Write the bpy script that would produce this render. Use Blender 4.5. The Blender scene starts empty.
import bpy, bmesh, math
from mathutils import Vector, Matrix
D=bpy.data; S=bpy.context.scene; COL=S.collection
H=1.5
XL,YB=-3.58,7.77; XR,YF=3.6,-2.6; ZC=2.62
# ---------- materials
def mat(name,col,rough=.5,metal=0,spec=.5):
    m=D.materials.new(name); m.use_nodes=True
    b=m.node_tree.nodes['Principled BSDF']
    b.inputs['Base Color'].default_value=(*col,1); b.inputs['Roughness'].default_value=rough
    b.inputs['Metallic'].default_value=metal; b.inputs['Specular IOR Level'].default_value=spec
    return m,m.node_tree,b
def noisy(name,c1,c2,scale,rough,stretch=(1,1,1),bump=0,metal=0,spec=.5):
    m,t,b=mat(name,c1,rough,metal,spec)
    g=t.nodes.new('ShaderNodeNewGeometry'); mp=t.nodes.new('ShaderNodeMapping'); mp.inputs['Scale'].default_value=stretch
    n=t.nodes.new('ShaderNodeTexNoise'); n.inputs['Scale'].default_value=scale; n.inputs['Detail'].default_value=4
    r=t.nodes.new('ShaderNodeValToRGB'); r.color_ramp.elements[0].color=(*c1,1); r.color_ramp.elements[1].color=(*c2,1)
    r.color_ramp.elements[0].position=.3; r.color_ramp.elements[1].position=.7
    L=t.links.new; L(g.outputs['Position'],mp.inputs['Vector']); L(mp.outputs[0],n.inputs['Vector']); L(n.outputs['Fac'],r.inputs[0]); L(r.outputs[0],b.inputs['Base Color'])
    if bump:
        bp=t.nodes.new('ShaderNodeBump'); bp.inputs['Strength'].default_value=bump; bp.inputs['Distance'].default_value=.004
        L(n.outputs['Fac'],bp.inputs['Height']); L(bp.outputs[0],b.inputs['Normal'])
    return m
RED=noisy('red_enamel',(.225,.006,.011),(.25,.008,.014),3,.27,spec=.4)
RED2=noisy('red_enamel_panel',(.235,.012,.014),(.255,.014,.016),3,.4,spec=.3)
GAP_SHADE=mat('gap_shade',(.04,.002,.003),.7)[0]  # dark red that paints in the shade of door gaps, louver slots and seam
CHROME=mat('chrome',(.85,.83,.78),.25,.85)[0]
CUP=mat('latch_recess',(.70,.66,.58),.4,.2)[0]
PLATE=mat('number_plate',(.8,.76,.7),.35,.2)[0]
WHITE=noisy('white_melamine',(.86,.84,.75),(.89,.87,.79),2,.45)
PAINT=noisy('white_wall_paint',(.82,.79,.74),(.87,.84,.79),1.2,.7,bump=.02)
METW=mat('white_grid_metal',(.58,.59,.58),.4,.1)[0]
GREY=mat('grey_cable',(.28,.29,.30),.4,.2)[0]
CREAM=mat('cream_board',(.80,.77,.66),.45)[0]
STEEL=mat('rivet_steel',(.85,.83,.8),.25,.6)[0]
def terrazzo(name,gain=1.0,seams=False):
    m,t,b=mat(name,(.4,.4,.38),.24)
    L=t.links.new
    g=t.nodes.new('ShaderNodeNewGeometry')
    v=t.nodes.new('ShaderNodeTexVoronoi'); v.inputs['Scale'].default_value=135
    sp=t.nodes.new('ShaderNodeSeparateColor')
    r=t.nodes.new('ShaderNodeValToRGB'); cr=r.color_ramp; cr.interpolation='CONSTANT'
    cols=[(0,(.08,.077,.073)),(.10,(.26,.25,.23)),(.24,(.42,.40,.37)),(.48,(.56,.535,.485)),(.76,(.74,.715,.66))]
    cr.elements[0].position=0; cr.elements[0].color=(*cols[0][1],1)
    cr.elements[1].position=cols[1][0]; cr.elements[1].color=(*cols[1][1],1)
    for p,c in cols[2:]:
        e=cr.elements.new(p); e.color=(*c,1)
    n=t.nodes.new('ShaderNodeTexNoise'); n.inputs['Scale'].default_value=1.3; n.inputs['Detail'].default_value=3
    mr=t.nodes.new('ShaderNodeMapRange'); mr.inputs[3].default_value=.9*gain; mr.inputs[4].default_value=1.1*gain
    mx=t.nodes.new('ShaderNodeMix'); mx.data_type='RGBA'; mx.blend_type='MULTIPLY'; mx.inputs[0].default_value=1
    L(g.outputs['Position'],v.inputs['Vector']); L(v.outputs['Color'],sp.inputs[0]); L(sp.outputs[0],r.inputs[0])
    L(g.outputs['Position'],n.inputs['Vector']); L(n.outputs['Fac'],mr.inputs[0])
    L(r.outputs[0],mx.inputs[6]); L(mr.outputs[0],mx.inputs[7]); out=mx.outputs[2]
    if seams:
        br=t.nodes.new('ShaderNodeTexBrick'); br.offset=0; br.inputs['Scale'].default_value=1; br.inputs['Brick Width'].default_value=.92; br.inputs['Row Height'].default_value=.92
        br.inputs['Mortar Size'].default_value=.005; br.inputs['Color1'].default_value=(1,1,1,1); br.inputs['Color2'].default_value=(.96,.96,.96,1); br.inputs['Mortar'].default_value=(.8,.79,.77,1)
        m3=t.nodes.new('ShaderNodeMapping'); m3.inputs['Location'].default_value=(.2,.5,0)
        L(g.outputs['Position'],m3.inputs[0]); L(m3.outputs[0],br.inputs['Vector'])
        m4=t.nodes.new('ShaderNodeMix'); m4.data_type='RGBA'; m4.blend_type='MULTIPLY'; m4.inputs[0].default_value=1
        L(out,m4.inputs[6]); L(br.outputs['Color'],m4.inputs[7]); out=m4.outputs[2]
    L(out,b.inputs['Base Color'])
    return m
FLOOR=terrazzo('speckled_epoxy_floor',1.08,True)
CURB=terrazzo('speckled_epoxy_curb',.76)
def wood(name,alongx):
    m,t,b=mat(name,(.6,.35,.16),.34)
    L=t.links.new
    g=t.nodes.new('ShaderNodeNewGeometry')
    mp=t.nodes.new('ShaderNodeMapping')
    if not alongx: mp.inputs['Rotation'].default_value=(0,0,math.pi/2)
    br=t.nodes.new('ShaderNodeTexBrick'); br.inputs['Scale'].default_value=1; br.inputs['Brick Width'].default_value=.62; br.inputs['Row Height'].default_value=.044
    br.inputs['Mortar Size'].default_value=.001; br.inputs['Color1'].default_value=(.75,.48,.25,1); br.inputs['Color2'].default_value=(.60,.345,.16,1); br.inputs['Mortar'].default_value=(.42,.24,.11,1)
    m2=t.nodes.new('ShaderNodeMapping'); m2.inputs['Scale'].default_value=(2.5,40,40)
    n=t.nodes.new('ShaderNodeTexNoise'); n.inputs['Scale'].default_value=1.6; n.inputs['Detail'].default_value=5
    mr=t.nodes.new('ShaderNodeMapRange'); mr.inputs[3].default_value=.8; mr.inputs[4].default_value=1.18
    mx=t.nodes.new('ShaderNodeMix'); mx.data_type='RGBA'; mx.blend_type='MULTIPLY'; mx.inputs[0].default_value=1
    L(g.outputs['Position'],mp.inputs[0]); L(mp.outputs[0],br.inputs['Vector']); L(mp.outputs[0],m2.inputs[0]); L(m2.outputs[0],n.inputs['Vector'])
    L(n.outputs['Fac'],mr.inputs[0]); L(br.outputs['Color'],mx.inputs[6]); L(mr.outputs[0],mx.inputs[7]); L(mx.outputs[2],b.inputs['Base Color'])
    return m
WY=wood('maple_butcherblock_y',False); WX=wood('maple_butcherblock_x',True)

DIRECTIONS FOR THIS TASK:
Return the whole listing exactly, with every line included.

ANSWER TO THE PROBLEM:
Write the bpy script that would produce this render. Use Blender 4.5. The Blender scene starts empty.
import bpy, bmesh, math
from mathutils import Vector, Matrix
D=bpy.data; S=bpy.context.scene; COL=S.collection
H=1.5
XL,YB=-3.58,7.77; XR,YF=3.6,-2.6; ZC=2.62
# ---------- materials
def mat(name,col,rough=.5,metal=0,spec=.5):
    m=D.materials.new(name); m.use_nodes=True
    b=m.node_tree.nodes['Principled BSDF']
    b.inputs['Base Color'].default_value=(*col,1); b.inputs['Roughness'].default_value=rough
    b.inputs['Metallic'].default_value=metal; b.inputs['Specular IOR Level'].default_value=spec
    return m,m.node_tree,b
def noisy(name,c1,c2,scale,rough,stretch=(1,1,1),bump=0,metal=0,spec=.5):
    m,t,b=mat(name,c1,rough,metal,spec)
    g=t.nodes.new('ShaderNodeNewGeometry'); mp=t.nodes.new('ShaderNodeMapping'); mp.inputs['Scale'].default_value=stretch
    n=t.nodes.new('ShaderNodeTexNoise'); n.inputs['Scale'].default_value=scale; n.inputs['Detail'].default_value=4
    r=t.nodes.new('ShaderNodeValToRGB'); r.color_ramp.elements[0].color=(*c1,1); r.color_ramp.elements[1].color=(*c2,1)
    r.color_ramp.elements[0].position=.3; r.color_ramp.elements[1].position=.7
    L=t.links.new; L(g.outputs['Position'],mp.inputs['Vector']); L(mp.outputs[0],n.inputs['Vector']); L(n.outputs['Fac'],r.inputs[0]); L(r.outputs[0],b.inputs['Base Color'])
    if bump:
        bp=t.nodes.new('ShaderNodeBump'); bp.inputs['Strength'].default_value=bump; bp.inputs['Distance'].default_value=.004
        L(n.outputs['Fac'],bp.inputs['Height']); L(bp.outputs[0],b.inputs['Normal'])
    return m
RED=noisy('red_enamel',(.225,.006,.011),(.25,.008,.014),3,.27,spec=.4)
RED2=noisy('red_enamel_panel',(.235,.012,.014),(.255,.014,.016),3,.4,spec=.3)
GAP_SHADE=mat('gap_shade',(.04,.002,.003),.7)[0]  # dark red that paints in the shade of door gaps, louver slots and seam
CHROME=mat('chrome',(.85,.83,.78),.25,.85)[0]
CUP=mat('latch_recess',(.70,.66,.58),.4,.2)[0]
PLATE=mat('number_plate',(.8,.76,.7),.35,.2)[0]
WHITE=noisy('white_melamine',(.86,.84,.75),(.89,.87,.79),2,.45)
PAINT=noisy('white_wall_paint',(.82,.79,.74),(.87,.84,.79),1.2,.7,bump=.02)
METW=mat('white_grid_metal',(.58,.59,.58),.4,.1)[0]
GREY=mat('grey_cable',(.28,.29,.30),.4,.2)[0]
CREAM=mat('cream_board',(.80,.77,.66),.45)[0]
STEEL=mat('rivet_steel',(.85,.83,.8),.25,.6)[0]
def terrazzo(name,gain=1.0,seams=False):
    m,t,b=mat(name,(.4,.4,.38),.24)
    L=t.links.new
    g=t.nodes.new('ShaderNodeNewGeometry')
    v=t.nodes.new('ShaderNodeTexVoronoi'); v.inputs['Scale'].default_value=135
    sp=t.nodes.new('ShaderNodeSeparateColor')
    r=t.nodes.new('ShaderNodeValToRGB'); cr=r.color_ramp; cr.interpolation='CONSTANT'
    cols=[(0,(.08,.077,.073)),(.10,(.26,.25,.23)),(.24,(.42,.40,.37)),(.48,(.56,.535,.485)),(.76,(.74,.715,.66))]
    cr.elements[0].position=0; cr.elements[0].color=(*cols[0][1],1)
    cr.elements[1].position=cols[1][0]; cr.elements[1].color=(*cols[1][1],1)
    for p,c in cols[2:]:
        e=cr.elements.new(p); e.color=(*c,1)
    n=t.nodes.new('ShaderNodeTexNoise'); n.inputs['Scale'].default_value=1.3; n.inputs['Detail'].default_value=3
    mr=t.nodes.new('ShaderNodeMapRange'); mr.inputs[3].default_value=.9*gain; mr.inputs[4].default_value=1.1*gain
    mx=t.nodes.new('ShaderNodeMix'); mx.data_type='RGBA'; mx.blend_type='MULTIPLY'; mx.inputs[0].default_value=1
    L(g.outputs['Position'],v.inputs['Vector']); L(v.outputs['Color'],sp.inputs[0]); L(sp.outputs[0],r.inputs[0])
    L(g.outputs['Position'],n.inputs['Vector']); L(n.outputs['Fac'],mr.inputs[0])
    L(r.outputs[0],mx.inputs[6]); L(mr.outputs[0],mx.inputs[7]); out=mx.outputs[2]
    if seams:
        br=t.nodes.new('ShaderNodeTexBrick'); br.offset=0; br.inputs['Scale'].default_value=1; br.inputs['Brick Width'].default_value=.92; br.inputs['Row Height'].default_value=.92
        br.inputs['Mortar Size'].default_value=.005; br.inputs['Color1'].default_value=(1,1,1,1); br.inputs['Color2'].default_value=(.96,.96,.96,1); br.inputs['Mortar'].default_value=(.8,.79,.77,1)
        m3=t.nodes.new('ShaderNodeMapping'); m3.inputs['Location'].default_value=(.2,.5,0)
        L(g.outputs['Position'],m3.inputs[0]); L(m3.outputs[0],br.inputs['Vector'])
        m4=t.nodes.new('ShaderNodeMix'); m4.data_type='RGBA'; m4.blend_type='MULTIPLY'; m4.inputs[0].default_value=1
        L(out,m4.inputs[6]); L(br.outputs['Color'],m4.inputs[7]); out=m4.outputs[2]
    L(out,b.inputs['Base Color'])
    return m
FLOOR=terrazzo('speckled_epoxy_floor',1.08,True)
CURB=terrazzo('speckled_epoxy_curb',.76)
def wood(name,alongx):
    m,t,b=mat(name,(.6,.35,.16),.34)
    L=t.links.new
    g=t.nodes.new('ShaderNodeNewGeometry')
    mp=t.nodes.new('ShaderNodeMapping')
    if not alongx: mp.inputs['Rotation'].default_value=(0,0,math.pi/2)
    br=t.nodes.new('ShaderNodeTexBrick'); br.inputs['Scale'].default_value=1; br.inputs['Brick Width'].default_value=.62; br.inputs['Row Height'].default_value=.044
    br.inputs['Mortar Size'].default_value=.001; br.inputs['Color1'].default_value=(.75,.48,.25,1); br.inputs['Color2'].default_value=(.60,.345,.16,1); br.inputs['Mortar'].default_value=(.42,.24,.11,1)
    m2=t.nodes.new('ShaderNodeMapping'); m2.inputs['Scale'].default_value=(2.5,40,40)
    n=t.nodes.new('ShaderNodeTexNoise'); n.inputs['Scale'].default_value=1.6; n.inputs['Detail'].default_value=5
    mr=t.nodes.new('ShaderNodeMapRange'); mr.inputs[3].default_value=.8; mr.inputs[4].default_value=1.18
    mx=t.nodes.new('ShaderNodeMix'); mx.data_type='RGBA'; mx.blend_type='MULTIPLY'; mx.inputs[0].default_value=1
    L(g.outputs['Position'],mp.inputs[0]); L(mp.outputs[0],br.inputs['Vector']); L(mp.outputs[0],m2.inputs[0]); L(m2.outputs[0],n.inputs['Vector'])
    L(n.outputs['Fac'],mr.inputs[0]); L(br.outputs['Color'],mx.inputs[6]); L(mr.outputs[0],mx.inputs[7]); L(mx.outputs[2],b.inputs['Base Color'])
    return m
WY=wood('maple_butcherblock_y',False); WX=wood('maple_butcherblock_x',True)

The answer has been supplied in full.